**Do this**.
Repeat exactly the lines from the start of the material below up to and including the "random.seed(4)" line.
____________
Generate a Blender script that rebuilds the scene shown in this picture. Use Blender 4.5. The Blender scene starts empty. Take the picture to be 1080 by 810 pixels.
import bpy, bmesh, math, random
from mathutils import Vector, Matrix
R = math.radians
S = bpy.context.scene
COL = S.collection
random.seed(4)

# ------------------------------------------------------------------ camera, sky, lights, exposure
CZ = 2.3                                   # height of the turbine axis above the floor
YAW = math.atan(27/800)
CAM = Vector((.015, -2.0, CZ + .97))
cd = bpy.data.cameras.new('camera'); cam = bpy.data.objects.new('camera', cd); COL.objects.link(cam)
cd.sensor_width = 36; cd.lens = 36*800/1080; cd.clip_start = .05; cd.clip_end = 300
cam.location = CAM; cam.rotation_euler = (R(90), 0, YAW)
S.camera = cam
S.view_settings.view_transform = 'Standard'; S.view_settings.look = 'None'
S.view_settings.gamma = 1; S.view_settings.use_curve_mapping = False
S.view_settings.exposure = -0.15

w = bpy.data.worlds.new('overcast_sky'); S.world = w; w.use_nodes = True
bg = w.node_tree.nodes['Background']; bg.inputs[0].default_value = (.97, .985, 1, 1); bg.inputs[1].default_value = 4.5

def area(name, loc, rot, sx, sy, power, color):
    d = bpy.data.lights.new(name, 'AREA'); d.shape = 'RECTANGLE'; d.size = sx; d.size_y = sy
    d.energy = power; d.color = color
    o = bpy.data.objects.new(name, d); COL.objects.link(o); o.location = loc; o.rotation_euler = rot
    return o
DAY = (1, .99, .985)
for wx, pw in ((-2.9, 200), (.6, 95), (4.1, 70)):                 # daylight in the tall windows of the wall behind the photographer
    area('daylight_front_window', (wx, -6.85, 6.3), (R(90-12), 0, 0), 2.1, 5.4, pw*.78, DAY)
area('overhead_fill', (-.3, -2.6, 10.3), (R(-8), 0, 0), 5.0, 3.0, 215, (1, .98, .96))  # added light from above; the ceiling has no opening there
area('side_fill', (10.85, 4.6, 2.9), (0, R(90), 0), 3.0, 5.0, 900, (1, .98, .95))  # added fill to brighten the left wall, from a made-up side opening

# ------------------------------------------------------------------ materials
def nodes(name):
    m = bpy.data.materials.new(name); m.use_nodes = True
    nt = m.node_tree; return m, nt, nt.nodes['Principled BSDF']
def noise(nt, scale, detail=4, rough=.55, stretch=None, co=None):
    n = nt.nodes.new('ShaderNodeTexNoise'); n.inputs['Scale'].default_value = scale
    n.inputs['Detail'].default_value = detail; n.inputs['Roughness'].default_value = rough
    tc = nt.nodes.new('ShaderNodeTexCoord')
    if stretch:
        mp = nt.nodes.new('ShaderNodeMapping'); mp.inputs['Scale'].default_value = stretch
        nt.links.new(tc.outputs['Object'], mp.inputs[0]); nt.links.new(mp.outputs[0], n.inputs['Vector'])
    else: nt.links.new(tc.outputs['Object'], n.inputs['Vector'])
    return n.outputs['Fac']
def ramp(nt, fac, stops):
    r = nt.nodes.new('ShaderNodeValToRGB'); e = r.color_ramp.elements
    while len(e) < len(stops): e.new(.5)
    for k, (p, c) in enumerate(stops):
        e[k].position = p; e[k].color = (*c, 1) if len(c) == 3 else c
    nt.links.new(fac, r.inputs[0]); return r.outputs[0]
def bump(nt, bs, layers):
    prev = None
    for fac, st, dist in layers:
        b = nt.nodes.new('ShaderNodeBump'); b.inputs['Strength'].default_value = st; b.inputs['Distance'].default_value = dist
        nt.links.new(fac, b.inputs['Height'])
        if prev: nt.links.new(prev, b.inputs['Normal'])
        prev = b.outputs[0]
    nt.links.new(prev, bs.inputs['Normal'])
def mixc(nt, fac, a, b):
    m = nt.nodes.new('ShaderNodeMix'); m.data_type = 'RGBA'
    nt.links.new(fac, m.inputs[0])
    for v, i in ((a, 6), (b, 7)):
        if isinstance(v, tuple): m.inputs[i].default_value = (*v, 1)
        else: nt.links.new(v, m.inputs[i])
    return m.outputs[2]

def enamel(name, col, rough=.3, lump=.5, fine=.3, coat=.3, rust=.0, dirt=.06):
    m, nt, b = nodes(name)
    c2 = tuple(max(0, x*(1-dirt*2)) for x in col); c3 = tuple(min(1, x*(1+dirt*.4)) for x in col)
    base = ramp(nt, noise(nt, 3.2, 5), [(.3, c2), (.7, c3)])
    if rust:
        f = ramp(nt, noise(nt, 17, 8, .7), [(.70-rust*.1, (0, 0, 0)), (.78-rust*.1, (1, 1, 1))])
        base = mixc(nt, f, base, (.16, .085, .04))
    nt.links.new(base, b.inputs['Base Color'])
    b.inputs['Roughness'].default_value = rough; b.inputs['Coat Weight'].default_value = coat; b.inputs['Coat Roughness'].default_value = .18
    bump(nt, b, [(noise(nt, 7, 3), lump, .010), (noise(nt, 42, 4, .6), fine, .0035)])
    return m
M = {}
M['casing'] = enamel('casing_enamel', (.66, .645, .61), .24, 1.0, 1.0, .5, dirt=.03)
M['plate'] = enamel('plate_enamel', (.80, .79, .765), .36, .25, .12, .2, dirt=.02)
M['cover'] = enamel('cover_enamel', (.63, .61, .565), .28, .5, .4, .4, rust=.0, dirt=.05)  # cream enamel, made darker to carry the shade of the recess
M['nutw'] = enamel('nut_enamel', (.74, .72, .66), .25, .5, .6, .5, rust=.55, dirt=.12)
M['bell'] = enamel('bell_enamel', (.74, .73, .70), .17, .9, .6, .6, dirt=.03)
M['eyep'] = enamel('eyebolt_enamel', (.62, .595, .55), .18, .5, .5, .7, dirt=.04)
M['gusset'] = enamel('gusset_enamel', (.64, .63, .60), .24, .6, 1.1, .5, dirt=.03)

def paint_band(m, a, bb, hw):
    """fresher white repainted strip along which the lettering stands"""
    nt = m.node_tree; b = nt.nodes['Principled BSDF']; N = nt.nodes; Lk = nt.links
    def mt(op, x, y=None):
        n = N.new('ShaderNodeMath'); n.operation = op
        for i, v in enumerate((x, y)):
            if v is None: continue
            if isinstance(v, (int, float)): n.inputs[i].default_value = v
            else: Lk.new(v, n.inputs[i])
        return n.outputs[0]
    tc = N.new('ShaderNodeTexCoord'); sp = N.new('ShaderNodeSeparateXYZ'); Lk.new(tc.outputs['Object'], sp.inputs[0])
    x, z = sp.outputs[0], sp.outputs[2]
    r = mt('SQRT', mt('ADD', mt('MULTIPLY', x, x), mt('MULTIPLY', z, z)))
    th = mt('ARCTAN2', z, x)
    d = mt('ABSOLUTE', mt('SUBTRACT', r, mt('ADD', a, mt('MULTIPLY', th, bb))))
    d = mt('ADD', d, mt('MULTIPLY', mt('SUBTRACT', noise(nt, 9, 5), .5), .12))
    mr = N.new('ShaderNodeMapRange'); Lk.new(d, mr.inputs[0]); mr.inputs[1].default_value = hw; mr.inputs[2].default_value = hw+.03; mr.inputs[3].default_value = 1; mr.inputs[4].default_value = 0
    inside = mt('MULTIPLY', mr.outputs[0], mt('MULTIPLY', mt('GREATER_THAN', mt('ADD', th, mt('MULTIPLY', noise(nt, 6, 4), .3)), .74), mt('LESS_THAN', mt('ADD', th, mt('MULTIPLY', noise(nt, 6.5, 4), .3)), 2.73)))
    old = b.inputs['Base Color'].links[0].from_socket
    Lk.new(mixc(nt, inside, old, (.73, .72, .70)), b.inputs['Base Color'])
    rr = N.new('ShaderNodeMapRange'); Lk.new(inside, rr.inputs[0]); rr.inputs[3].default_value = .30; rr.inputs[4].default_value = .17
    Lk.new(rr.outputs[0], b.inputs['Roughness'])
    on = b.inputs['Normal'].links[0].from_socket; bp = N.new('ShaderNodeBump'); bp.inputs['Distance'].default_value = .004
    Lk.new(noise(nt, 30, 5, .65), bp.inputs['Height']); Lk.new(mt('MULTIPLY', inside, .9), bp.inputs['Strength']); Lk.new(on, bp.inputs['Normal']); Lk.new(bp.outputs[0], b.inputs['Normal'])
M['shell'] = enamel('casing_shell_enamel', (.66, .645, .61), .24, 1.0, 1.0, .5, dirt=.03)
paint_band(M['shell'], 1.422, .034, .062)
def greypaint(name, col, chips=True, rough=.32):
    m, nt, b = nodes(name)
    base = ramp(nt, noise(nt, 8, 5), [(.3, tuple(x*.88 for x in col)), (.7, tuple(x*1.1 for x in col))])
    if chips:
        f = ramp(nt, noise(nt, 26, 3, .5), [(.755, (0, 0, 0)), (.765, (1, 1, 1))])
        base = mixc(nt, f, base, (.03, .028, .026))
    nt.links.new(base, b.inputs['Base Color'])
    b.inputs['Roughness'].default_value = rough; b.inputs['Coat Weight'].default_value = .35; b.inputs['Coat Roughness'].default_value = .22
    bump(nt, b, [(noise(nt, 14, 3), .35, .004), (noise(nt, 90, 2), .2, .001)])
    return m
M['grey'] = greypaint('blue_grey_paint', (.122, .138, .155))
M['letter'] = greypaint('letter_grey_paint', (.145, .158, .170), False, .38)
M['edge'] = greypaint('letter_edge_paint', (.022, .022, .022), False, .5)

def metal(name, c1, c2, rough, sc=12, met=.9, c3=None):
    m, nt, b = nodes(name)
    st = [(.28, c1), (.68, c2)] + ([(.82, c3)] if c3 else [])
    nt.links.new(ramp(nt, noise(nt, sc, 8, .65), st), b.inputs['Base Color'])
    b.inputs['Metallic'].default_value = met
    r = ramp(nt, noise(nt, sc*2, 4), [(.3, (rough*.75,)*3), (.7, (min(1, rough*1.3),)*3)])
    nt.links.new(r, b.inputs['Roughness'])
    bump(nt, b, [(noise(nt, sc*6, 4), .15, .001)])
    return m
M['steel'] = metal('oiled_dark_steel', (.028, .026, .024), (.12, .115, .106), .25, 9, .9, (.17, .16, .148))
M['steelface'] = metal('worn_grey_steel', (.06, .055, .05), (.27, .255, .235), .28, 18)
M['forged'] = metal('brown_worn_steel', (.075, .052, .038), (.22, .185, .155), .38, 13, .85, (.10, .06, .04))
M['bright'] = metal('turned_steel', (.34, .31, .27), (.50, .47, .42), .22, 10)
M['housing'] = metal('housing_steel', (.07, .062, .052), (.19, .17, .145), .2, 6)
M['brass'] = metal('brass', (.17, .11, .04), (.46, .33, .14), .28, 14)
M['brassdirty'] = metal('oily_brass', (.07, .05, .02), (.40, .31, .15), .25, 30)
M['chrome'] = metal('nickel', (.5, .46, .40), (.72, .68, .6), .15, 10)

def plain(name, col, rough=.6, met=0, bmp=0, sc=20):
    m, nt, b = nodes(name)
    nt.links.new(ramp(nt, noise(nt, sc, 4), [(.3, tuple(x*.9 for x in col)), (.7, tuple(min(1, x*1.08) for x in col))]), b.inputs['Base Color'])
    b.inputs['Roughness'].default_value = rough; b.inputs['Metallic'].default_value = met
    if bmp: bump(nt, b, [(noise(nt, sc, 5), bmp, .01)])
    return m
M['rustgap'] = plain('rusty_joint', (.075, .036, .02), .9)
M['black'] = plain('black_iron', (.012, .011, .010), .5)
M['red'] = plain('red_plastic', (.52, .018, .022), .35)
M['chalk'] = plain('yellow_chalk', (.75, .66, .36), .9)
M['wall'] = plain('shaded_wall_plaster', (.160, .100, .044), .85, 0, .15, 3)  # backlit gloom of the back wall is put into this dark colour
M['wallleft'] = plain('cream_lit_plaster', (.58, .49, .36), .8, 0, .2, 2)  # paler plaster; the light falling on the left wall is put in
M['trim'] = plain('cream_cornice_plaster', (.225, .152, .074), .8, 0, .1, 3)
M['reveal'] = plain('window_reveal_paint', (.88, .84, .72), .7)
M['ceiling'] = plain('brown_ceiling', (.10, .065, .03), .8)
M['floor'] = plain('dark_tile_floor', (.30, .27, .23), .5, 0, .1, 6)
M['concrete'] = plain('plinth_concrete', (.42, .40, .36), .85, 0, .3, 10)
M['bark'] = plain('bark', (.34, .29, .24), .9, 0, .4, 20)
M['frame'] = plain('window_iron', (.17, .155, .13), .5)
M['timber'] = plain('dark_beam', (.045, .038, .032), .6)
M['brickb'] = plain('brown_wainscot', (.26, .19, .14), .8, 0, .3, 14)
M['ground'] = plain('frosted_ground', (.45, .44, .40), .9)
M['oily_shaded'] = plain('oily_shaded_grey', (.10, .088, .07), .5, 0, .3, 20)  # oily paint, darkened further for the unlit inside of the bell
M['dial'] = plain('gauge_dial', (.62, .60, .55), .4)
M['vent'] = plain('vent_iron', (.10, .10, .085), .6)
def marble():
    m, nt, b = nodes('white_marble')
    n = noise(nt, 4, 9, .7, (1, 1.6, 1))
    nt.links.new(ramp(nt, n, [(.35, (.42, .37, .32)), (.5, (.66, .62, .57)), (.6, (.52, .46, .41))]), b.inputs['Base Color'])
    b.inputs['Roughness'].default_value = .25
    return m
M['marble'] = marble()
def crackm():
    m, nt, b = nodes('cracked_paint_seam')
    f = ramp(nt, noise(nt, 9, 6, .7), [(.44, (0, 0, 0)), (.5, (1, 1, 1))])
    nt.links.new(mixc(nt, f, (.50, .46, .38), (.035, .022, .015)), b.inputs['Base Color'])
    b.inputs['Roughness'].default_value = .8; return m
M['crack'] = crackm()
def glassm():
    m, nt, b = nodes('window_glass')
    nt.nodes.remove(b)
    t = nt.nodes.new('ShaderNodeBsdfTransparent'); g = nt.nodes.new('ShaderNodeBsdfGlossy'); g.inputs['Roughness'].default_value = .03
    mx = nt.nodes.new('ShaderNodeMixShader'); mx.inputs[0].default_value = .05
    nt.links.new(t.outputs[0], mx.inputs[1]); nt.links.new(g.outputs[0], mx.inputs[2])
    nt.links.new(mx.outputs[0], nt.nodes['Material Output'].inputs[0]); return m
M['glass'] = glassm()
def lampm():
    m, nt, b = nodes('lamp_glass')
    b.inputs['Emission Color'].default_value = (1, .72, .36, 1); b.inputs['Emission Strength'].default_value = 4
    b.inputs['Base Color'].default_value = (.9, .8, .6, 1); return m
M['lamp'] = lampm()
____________
**Task response**.
Generate a Blender script that rebuilds the scene shown in this picture. Use Blender 4.5. The Blender scene starts empty. Take the picture to be 1080 by 810 pixels.
import bpy, bmesh, math, random
from mathutils import Vector, Matrix
R = math.radians
S = bpy.context.scene
COL = S.collection
random.seed(4)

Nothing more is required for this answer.